** INFORMATION SUPPLIED **
____________________

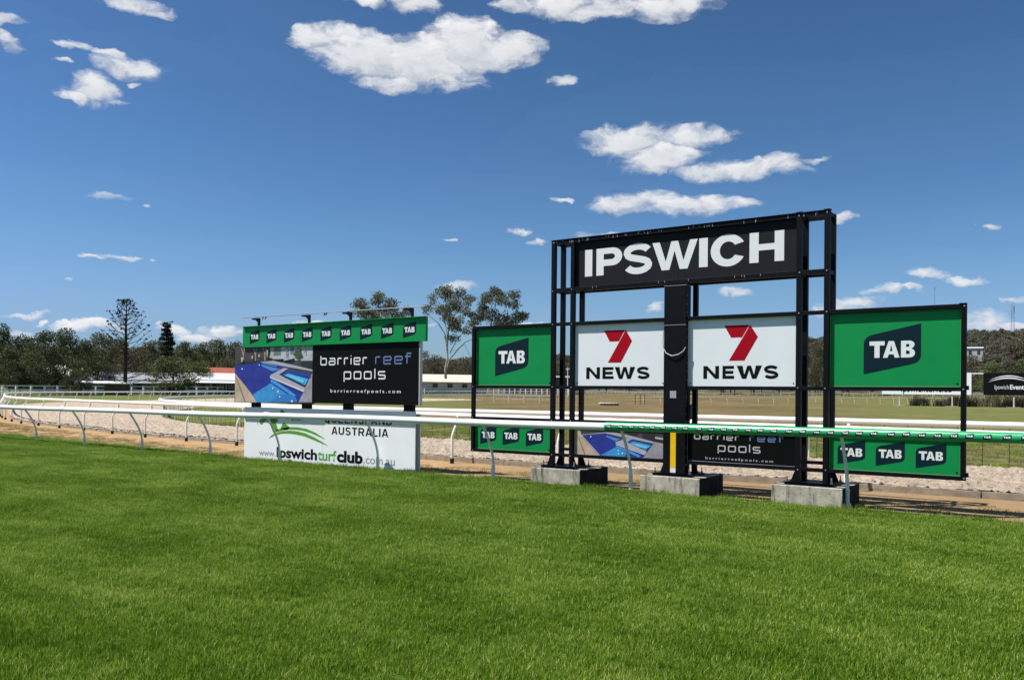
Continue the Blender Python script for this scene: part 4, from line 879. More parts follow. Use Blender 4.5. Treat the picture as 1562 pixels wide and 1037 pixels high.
# ------------------------------------------------------------------ pool billboard by the rail
BB = thing('billboard', 'billboard with a pool photo under a green fascia and a white club panel below', 'billboard')
FY = -.25
fa = xz_box('green_fascia', -11.07, -5.28, FY, FY+.06, 2.68, 3.175, mt['green'], BB)
for x in (-10.80, -10.19, -9.575, -8.965, -8.355, -7.745, -7.128, -6.515, -5.895):
    a, b = MB(), MB(); tab_logo(a, b, x, 2.757, .352, FY-.002); a.build('badge_print', mt['navy'], fa); b.build('letter_print', mt['white_print'], fa)
xz_box('hood', -11.03, -5.29, FY-.055, FY-.001, 3.165, 3.178, mt['green'], fa, bevel=0)
for x in (-9.0, -7.1): xz_box('joint', x, x+.004, FY-.0012, FY, 2.69, 3.16, mt['navy'], fa, bevel=0)
for x in (-10.488, -8.738, -7.423, -5.652):
    a = MB(); q = [(x,3.18),(x,3.365),(x-.27,3.365),(x-.27,3.335),(x-.13,3.32),(x-.055,3.27),(x-.05,3.18)]; n_ = len(q)
    a.mesh([(u, FY+.01, v) for u, v in q]+[(u, FY+.055, v) for u, v in q], [tuple(range(n_))[::-1], tuple(range(n_, 2*n_))]+[(k, (k+1) % n_, (k+1) % n_+n_, k+n_) for k in range(n_)])
    a.build('lamp_bracket', mt['frame'], BB)
a = MB(); a.tube([(-11.17,FY+.03,3.393),(-5.33,FY+.03,3.385)], .010, 8); a.build('conduit_pipe', mt['galv'], BB, smooth=True)
a = MB()
for x in (-10.35, -10.25, -8.25, -8.19): a.tube([(x, FY+.03, 3.38), (x-.04, FY+.03, 3.33)], .012, 6)
a.build('lamp_clip', mt['frame'], BB, kind='stuff')
pp = xz_box('photo_board', -11.42, -8.645, -.2, -.14, 1.365, 2.72, mt['ph_wall_dark'], BB, bevel=0)
for i, (n, q) in enumerate(D['pool_big']):
    a = MB(); q = [(min(max(x, -11.418), -8.647), min(max(z, 1.368), 2.70)) for x, z in q]; a.poly([q], -.201-.0007*i); a.build('photo_print', mt['ph_'+n], pp)
a = MB()
for x in (-11.1, -10.65, -10.3, -10.0):       # spindly palms and uplights in the photo
    a.poly([[(x-.015,2.36),(x+.015,2.36),(x+.01,2.5),(x+.05,2.66),(x+.03,2.66),(x,2.53),(x-.07,2.68),(x-.09,2.68),(x-.012,2.5)]], -.2035)
a.build('photo_print', mt['ph_deck_sand'], pp)
bk = xz_box('black_board', -8.643, -5.50, -.2, -.14, 1.39, 2.70, mt['dark_panel'], BB, bevel=0)
xz_box('board_edge', -5.499, -5.47, -.2, -.12, 1.385, 2.68, mt['alu'], bk, bevel=0)
a = MB(); thin_text(a, 'barrier', -8.40, -6.95, 2.225, .165, .030, -.203); thin_text(a, 'pools', -7.66, -6.415, 1.915, .175, .030, -.203)
a.build('letter_print', mt['white_print'], bk)
font_text('letter_print', 'barrierreefpools.com', -8.07, -5.985, 1.632, 1.705, -.203, mt['white_print'], bk, .008, space=1.5)
a = MB(); thin_text(a, 'reef', -6.72, -5.70, 2.225, .175, .030, -.203); a.build('letter_print', mt['blue_print'], bk)
for x in (-10.93, -9.12, -7.77, -5.97):
    xz_box('post', x-.12, x+.10, .002, .13, 0, 2.70, mt['frame'], BB)
    xz_box('bracket', x-.10, x+.08, -.139, .001, 1.9, 2.0, mt['frame'], BB)
    xz_box('bracket', x-.10, x+.08, -.139, .001, 1.40, 1.46, mt['frame'], BB)
wpn = xz_box('club_panel', -11.27, -5.735, -.02, .0, -.02, 1.255, mt['white_horse_panel'], BB, bevel=.002)
WY = -.0225
a = MB()
for q in D['horse']: a.poly([q], WY)
a.build('horse_print', mt['lime'], wpn)
def caps(word, x0, x1, z0, z1, widths, gap=.22):
    a = MB(); tot = sum(widths)+gap*(len(word)-1); k = (x1-x0)/tot; x = x0
    for ch, w in zip(word, widths):
        put(a, ch, x, x+w*k, z0, z1, WY, .26/max(w, .26) if ch != 'I' else 1, .17); x += (w+gap)*k
    if word[0] == 'Q': a.cur = 0; a.poly([[(x0+.10*1, z0+.05), (x0+.135, z0+.075), (x0+.185, z0-.012), (x0+.145, z0-.03)]], WY-.0006)
    a.build('letter_print', mt['black_print'], wpn)
caps('QUEENSLAND', -8.451, -6.376, .952, 1.130, (1.15,1.05,.98,.98,1.05,1.0,.85,1.12,1.05,1.08))
caps('AUSTRALIA', -8.211, -6.494, .700, .872, (1.12,1.05,1.0,.98,1.08,1.12,.85,.27,1.12))
font_text('letter_print', 'www.', -10.70, -10.105, .112, .262, WY, mt['grey_print'], wpn, .004)
font_text('letter_print', 'Ipswich', -10.065, -8.675, .108, .345, WY, mt['black_print'], wpn, .034)
font_text('letter_print', 'turf', -8.65, -8.05, .108, .345, WY, mt['lime'], wpn, .02)
font_text('letter_print', 'club', -8.035, -7.235, .108, .355, WY, mt['black_print'], wpn, .045)
font_text('letter_print', '.com.au', -7.21, -6.30, .112, .30, WY, mt['grey_print'], wpn, .004)
xz_box('joint', -8.50, -8.497, -.0212, -.02, .0, 1.25, mt['alu'], wpn, bevel=0)
# second panel on the back of the posts
xz_box('back_panel', -11.2, -5.75, .14, .16, 0, 1.2, mt['white_horse_panel'], BB, bevel=0)

# ------------------------------------------------------------------ running rail in front
RR = thing('running_rail', 'white running rail nearest the camera, part wrapped in green advertising sleeve', 'rail')
RAD = .066
def ry(x): return float(np.interp(x, [-8, -3], [-.52, -.42]))+(.012*max(0, -16-x)**1.2 if x < -16 else 0)
def rz(x): return float(np.interp(x, [-26, -20.8, -14.2, -7.8, -3, -1, 2, 5, 8], [1.05, 1.06, 1.072, 1.098, 1.102, 1.108, 1.124, 1.142, 1.15]))
def tubular(name, pts, r, m, parent, n=14, **kw):
    a = MB(); a.tube(pts, r, n); return a.build(name, m, parent, smooth=True, **kw)
XS = -1.075          # where the sleeve begins
joints = [-45, -36.5, -27.8, -19.0, -9.8, XS]
for i, (a0, a1) in enumerate(zip(joints, joints[1:])):
    n = max(2, int((a1-a0)/1.0)); pts = []
    for k in range(n+1):
        x = a0+(a1-a0)*k/n; t = k/n
        y_ = ry(x); pts.append((x, y_, rz(x)+.008*math.sin(x*.7)-.008*math.sin(math.pi*t)))
    tubular('rail_tube', pts, RAD, mt['rail'], RR)
for x in joints[1:-1]: tubular('rail_joint', [(x-.10, ry(x-.1), rz(x)), (x+.10, ry(x+.1), rz(x))], RAD+.006, mt['rail'], RR)
sl_o = tubular('sleeve', [(q, ry(q), rz(q)) for q in (XS, -.5, 2, 4, 6, 9, 14)], RAD+.006, mt['sleeve'], RR, n=28)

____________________

** EXERCISE DIRECTIONS **
Pull out every line in the material above where "part" occurs.

** RESULT **
Continue the Blender Python script for this scene: part 4, from line 879. More parts follow. Use Blender 4.5. Treat the picture as 1562 pixels wide and 1037 pixels high.
RR = thing('running_rail', 'white running rail nearest the camera, part wrapped in green advertising sleeve', 'rail')